# [PROBLEM TO WORK ON]
Set down the listing below verbatim, but only from its first line through the line containing "rad = math.radians".

===

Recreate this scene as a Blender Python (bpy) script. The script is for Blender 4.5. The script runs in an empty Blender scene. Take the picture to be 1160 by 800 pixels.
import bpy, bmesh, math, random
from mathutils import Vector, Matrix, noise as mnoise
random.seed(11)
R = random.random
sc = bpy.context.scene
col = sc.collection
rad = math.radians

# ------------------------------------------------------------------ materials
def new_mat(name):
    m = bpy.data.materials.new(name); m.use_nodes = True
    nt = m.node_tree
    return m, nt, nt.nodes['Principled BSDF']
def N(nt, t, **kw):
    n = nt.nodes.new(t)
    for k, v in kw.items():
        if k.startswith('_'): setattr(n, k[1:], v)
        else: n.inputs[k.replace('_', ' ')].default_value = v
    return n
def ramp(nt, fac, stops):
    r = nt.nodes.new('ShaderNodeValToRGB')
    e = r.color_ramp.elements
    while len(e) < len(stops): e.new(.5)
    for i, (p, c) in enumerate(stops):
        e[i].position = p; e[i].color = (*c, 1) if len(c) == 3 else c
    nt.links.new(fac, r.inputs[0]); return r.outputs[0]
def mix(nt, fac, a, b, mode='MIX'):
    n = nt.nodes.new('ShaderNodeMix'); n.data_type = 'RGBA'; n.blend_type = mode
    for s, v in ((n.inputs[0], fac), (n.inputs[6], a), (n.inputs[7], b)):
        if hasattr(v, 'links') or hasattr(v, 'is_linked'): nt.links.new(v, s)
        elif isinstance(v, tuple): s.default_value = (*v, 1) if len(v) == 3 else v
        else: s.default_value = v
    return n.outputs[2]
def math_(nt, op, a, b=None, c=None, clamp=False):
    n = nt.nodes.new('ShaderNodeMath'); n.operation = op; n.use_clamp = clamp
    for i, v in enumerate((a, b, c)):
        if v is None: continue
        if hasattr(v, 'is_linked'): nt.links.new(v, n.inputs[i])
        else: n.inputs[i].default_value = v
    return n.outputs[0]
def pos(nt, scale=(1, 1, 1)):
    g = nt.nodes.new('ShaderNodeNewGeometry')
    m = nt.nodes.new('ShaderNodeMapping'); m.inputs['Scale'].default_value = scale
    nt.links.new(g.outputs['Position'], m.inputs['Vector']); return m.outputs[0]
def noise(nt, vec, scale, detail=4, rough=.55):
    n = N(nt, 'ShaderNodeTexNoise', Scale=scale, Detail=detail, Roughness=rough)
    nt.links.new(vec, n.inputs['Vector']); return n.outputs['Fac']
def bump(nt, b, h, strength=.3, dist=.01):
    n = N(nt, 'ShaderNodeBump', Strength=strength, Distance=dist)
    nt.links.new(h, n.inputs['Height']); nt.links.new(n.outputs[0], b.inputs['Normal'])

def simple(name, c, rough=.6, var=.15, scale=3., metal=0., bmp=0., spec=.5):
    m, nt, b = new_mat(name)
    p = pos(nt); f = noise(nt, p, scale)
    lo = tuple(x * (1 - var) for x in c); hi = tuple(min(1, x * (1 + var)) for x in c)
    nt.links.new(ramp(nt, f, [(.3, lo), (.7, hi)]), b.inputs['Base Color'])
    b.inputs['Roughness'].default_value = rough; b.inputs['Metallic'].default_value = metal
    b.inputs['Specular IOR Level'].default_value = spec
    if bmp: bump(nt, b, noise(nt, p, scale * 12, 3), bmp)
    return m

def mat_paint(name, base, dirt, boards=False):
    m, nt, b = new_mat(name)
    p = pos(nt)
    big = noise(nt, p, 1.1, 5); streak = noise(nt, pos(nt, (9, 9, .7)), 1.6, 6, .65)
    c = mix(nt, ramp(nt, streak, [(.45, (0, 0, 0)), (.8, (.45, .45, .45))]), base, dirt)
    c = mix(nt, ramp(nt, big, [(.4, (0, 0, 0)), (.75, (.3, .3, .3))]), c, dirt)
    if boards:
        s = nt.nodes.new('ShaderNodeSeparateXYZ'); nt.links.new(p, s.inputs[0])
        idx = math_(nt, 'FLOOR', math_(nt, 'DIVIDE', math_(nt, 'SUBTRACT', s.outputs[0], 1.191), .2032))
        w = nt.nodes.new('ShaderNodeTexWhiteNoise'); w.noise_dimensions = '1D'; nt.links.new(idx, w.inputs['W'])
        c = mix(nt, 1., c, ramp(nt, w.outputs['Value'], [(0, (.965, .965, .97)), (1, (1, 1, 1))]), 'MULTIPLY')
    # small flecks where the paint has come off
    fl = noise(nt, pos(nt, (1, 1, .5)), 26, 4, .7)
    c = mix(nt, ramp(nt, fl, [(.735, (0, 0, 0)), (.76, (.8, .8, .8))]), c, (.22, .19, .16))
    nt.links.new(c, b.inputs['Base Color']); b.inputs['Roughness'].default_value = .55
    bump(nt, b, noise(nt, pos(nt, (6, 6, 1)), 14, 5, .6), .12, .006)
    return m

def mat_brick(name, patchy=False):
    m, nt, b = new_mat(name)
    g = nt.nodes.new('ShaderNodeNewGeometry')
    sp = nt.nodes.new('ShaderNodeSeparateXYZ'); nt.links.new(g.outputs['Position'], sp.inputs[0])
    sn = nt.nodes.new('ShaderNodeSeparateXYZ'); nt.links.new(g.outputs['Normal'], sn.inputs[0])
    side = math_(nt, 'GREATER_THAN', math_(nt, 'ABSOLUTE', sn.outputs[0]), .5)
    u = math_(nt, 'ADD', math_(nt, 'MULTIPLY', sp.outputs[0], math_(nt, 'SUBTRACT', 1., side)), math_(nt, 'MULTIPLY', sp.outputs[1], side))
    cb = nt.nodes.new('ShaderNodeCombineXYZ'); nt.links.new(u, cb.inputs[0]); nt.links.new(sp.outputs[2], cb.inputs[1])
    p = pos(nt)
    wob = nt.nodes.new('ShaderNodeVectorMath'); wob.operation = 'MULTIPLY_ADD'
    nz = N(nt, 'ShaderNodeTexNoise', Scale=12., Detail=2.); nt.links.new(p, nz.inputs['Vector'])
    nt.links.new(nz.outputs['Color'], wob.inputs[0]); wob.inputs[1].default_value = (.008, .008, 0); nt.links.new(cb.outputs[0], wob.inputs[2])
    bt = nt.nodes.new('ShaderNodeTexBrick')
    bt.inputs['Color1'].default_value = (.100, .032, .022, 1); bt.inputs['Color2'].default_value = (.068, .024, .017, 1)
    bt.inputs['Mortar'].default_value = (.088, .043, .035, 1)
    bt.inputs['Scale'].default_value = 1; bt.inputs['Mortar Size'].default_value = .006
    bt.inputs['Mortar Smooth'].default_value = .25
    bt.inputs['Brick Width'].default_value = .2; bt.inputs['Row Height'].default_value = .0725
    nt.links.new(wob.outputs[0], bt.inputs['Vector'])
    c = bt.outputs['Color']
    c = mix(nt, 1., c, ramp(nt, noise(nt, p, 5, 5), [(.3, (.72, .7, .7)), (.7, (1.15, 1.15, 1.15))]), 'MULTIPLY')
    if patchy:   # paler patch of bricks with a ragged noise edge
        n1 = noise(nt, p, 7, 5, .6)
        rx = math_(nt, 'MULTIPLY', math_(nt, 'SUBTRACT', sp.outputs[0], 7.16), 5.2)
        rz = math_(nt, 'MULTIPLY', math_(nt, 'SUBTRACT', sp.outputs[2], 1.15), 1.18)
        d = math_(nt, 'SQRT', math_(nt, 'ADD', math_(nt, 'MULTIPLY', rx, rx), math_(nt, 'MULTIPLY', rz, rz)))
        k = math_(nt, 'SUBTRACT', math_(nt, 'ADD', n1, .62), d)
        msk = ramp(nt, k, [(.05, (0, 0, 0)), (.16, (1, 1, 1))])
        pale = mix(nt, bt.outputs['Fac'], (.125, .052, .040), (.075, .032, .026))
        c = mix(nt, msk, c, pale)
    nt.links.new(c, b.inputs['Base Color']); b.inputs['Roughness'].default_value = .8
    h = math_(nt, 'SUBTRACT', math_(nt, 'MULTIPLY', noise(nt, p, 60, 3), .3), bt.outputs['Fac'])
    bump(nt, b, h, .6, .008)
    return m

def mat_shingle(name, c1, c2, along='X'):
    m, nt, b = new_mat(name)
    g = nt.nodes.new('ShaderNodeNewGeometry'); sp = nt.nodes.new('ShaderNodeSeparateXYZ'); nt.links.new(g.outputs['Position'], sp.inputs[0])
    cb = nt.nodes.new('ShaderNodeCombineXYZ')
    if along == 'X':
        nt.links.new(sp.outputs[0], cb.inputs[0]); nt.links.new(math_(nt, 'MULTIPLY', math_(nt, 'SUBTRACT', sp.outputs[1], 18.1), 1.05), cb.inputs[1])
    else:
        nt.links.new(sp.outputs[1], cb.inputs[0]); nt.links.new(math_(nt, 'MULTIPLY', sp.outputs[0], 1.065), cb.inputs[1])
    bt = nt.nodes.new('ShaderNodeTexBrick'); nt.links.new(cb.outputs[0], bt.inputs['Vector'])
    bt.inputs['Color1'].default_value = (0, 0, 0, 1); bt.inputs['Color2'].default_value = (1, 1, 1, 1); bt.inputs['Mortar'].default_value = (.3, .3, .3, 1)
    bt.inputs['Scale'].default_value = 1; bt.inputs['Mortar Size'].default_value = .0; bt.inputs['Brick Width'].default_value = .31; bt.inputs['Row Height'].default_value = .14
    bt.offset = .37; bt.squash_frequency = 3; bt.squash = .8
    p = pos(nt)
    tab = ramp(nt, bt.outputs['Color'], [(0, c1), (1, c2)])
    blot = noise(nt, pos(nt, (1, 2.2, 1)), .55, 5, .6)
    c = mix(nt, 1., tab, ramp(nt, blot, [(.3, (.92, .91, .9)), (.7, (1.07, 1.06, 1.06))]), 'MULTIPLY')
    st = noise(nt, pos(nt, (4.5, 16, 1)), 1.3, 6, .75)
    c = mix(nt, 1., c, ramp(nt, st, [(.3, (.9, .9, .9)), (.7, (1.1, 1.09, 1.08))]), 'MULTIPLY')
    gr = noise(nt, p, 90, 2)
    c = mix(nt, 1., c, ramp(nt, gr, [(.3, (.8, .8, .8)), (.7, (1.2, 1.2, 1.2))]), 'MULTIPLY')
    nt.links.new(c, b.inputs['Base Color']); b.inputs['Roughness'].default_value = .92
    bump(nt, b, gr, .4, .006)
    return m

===

# [SOLUTION]
Recreate this scene as a Blender Python (bpy) script. The script is for Blender 4.5. The script runs in an empty Blender scene. Take the picture to be 1160 by 800 pixels.
import bpy, bmesh, math, random
from mathutils import Vector, Matrix, noise as mnoise
random.seed(11)
R = random.random
sc = bpy.context.scene
col = sc.collection
rad = math.radians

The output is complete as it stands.